The best way to do that might be to focus protective efforts on those areas that are most ecologically important and most sensitive, like the coastal wetlands of Louisiana. While sandy beaches hit by oil can eventually be cleaned — albeit with great effort — oil that soaks into the roots of a marsh can remain there for years. And the noble intentions of those trying to clean up a wetland can sometimes do more harm than good: think of scores of volunteers trampling sensitive marshes. That means wetlands need to be a priority for protection, preventing the damage before it's done. It also means that authorities should consider taking more extreme measures to keep the valuable sediment at the bottom of the marshes clean, potentially including in situ burning of oiled wetland grass. It looks like destroying the wetland to save it, but burning will clean off the oil, and marsh grass should grow back relatively fast. "It might seem traumatic, but it really isn't," says Nancy Kinner, co-director of the Coastal Response Research Center at the University of New Hampshire. "It's one of the last-ditch measures, but it is a tool in the toolbox."

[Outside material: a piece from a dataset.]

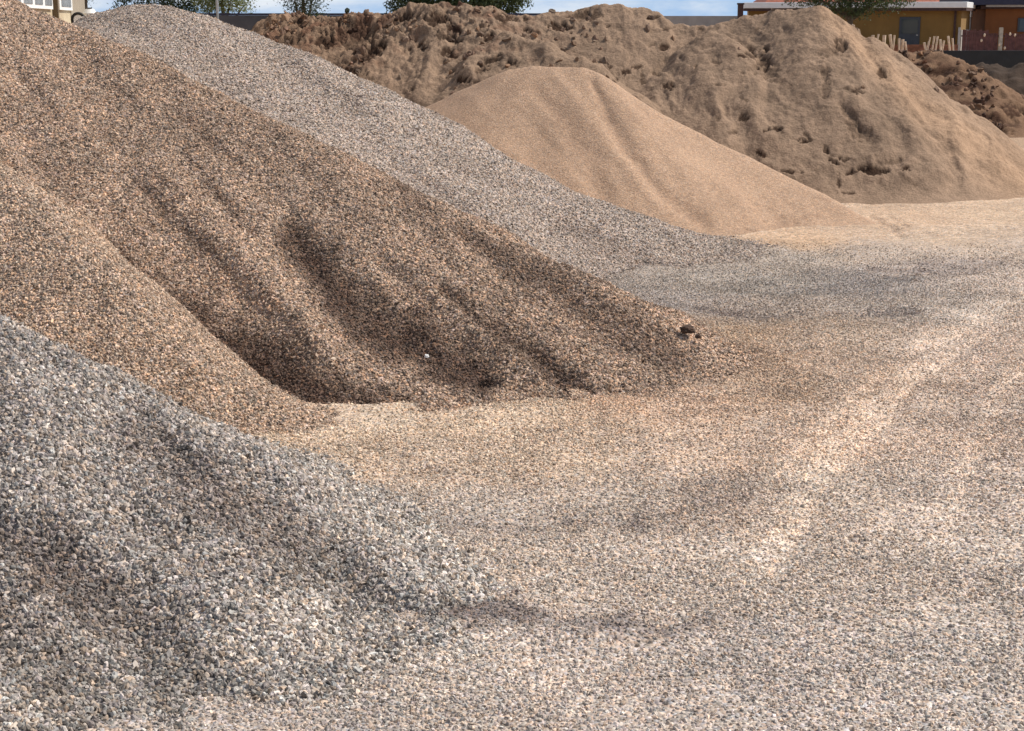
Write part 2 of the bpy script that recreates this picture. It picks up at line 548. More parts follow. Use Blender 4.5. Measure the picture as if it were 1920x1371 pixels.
M_grav_far = gravel_mat('grey_gravel', 0.024, 0.5, 0.3, 0.014)
M_grav_brown = gravel_mat('brown_gravel', 0.022, 0.62, 0.38, 0.016)
M_grav_fg = gravel_mat('coarse_grey_gravel', 0.03, 0.6, 0.28, 0.02)
M_ground = gravel_mat('yard_gravel', 0.020, 0.42, 0.28, 0.010)
M_sand = gravel_mat('coarse_sand', 0.013, 0.30, 0.22, 0.006)
M_soil = soil_mat('sandy_soil')
M_stone = stone_mat('loose_gravel_stones', 1.12, 0.52)
M_stone_y = stone_mat('yard_gravel_stones', 1.1, 0.40)
M_stone_g = stone_mat('grey_gravel_stones', 1.1, 0.45)
M_stone_b = stone_mat('brown_gravel_stones', 1.08, 0.55)

# ---- grey gravel heap, bottom left
def fg_grad(T, uu, vv, X, Y, H):
    """the thin outer skirt is mixed with the yard's own gravel"""
    k = np.clip(1 - H / 0.34 + (fbm(X * 3, Y * 3, 33, 3) - 0.5) * 0.8, 0, 1)[..., None] * 0.85
    rel_tone = T.mean(-1, keepdims=True) / 0.282
    return T * (1 - k) + k * np.array([0.385, 0.35, 0.305]) * np.clip(rel_tone, 0.3, 1.2)


fg_o, fg_me = make_heap(
    'gravel_heap', 'coarse grey gravel heap with pale and black stones filling the bottom left corner', 'gravel heap',
    [[(-460, 440, 12.6), (-220, 520, 12.1), (0, 605, 11.4), (130, 660, 11.1), (250, 745, 10.8), (370, 806, 10.5), (430, 856, 10.4), (500, 908, 10.4), (570, 965, 10.3), (640, 1014, 10.0), (690, 1052, 9.72), (740, 1088, 9.5)]],
    (-7.5, 2.5, 5.0, 15.5), 0.03, (0.34, 0.80), (0.315, 0.282, 0.248), M_grav_fg, yf=0.865, rnd=0.25, toe=0.16,
    extra=lambda X, Y, H: (fbm(X * 1.4 + Y * .5, Y * 0.9, 3, 3) - 0.5) * 0.17,
    bands=[([(250, 800, 50), (420, 930, 60), (620, 1060, 45), (760, 1140, 22)], 0.035, 0.5),  # shade in the heap's folds painted dark into the tint
           ([(0, 1000, 60), (130, 1060, 60), (330, 1250, 70), (520, 1390, 60)], 0.04, 0.62),
           ([(-40, 1150, 70), (120, 1260, 90), (260, 1400, 80)], 0.03, 0.5),
           ([(0, 900, 50), (200, 1000, 40), (450, 1150, 40), (640, 1240, 45)], -0.03, -0.28),  # lit band between the folds, painted paler
           ([(640, 1130, 24), (800, 1140, 26), (960, 1165, 24), (1130, 1190, 24)], 0.03, 0.4)],
    mott=0.10, rough=0.02, dens_fn=lambda *a: in_view(*a), grad=fg_grad)
add_stones(fg_me, 'gravel_stones', 2900, 0.0275, M_stone, fg_o, 11)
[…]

Protecting the land and making it whole is a massive job but perhaps no bigger than doing the same for the people who have watched their livelihoods be destroyed by the oil. BP has already paid out more than $80 million in claims to residents who have suffered from the spill, but on June 8 Allen was concerned enough about the company's behavior that he intensified oversight of BP. The reality, though, is that much of the damage is done, and the millions in claims BP is paying out — not to mention the billions that will no doubt be sought in future lawsuits — can't replace a coastal lifestyle that has been all but destroyed. "We will get this done. We will make this right," promise BP's ads in a new $50 million campaign. Gulf residents may rightly ask, "How?"

"Life was pre-Katrina and post-Katrina, and now it will be pre-spill and post-spill," says Marylee Orr, founder of the Louisiana Environmental Action Network. "All this time I never dreamed that there was so little protection for the Gulf."